Our work will advance the existing scholarship on advanced countries, while also asking what the advanced democracies can learn from scholarship on developing countries of the global South. Here, analogous changes have been felt in economies such as Brazil, South Africa and Taiwan, while global geo-political and technological forces underlying the growth in inequalities in the advanced democracies have been shaped by distinctive institutional and political dynamics, with consequences for inequalities both within and between countries. Our work will also examine the role that new inequalities in the resources, skills and connections related to fast-changing media and information infrastructures play in reproducing or potentially challenging deep-seated inequalities.

In what ways does inequality matter?
The social impact of inequality: understanding how we live with inequalities

Economic inequalities and their production also have to be understood in terms of the experience of both winners and losers; how do material inequalities affect status inequalities, and vice versa? People’s lived experiences of inequality – whether socio-economic, gender, ethnicity or other forms of inequality – have implications for their experiences, incentives, motivations and sense of self. And these implications have far-reaching effects upon social, political and economic life. Our research agenda will encompass ethnographic and other studies which seek to understand the changing impact of inequalities on lived experience in different parts of the world. Current projects include the impact of time inequalities in India and the impact of economic, ethnic and spatial inequalities on levels of violence and social disorganisation/fragmentation in both the US and South America.

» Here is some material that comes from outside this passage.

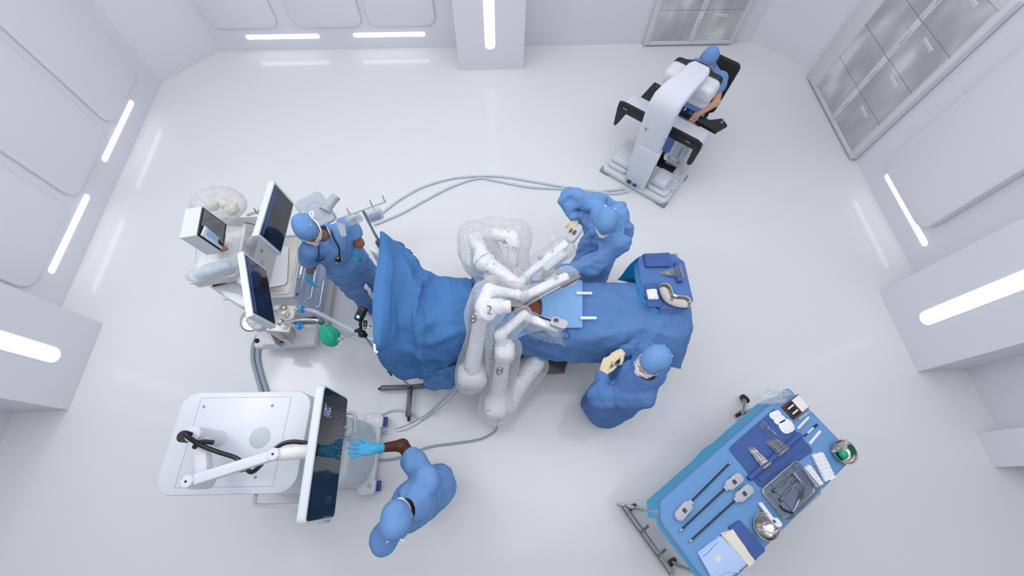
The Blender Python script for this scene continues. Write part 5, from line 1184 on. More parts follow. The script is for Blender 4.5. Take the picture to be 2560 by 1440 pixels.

What can be done about inequalities?

Our final question is whether inequality is inevitable, and what might mitigate or curtail it? We pose this question mindful of the significance of the kind of wealth and inheritance effects which Thomas Piketty has emphasised will generate increasing levels of inequality as those with most wealth will tend to disproportionately accumulate more in the future. We are also mindful of the way that cultural and social capital can re-inforce the inheritance of economic inequalities, possibly reinforced by new forms of social and economic differentiation based on automated data collection and data processing. Information technologies with zero marginal costs and huge returns to scale, along with robotisation, is likely to drive trends into the future, with possible implications in rewards to different kinds of skills, and the generation of huge geographical differences between economies in different parts of the globe. We see geographical reinforcement processes also tending towards the reproduction of inequality.

Our research in this area will have a strong comparative and international focus, examining why it is that some systems appear to produce higher levels of inequality; asking why high levels of inequality appear to be so readily tolerated in many areas; and analysing the implications of this understanding for the possibilities for countering inequality in particular contexts, through coalition-building of various kinds and the development of policy instruments such as taxation, wage regulation and the instantiation of rights.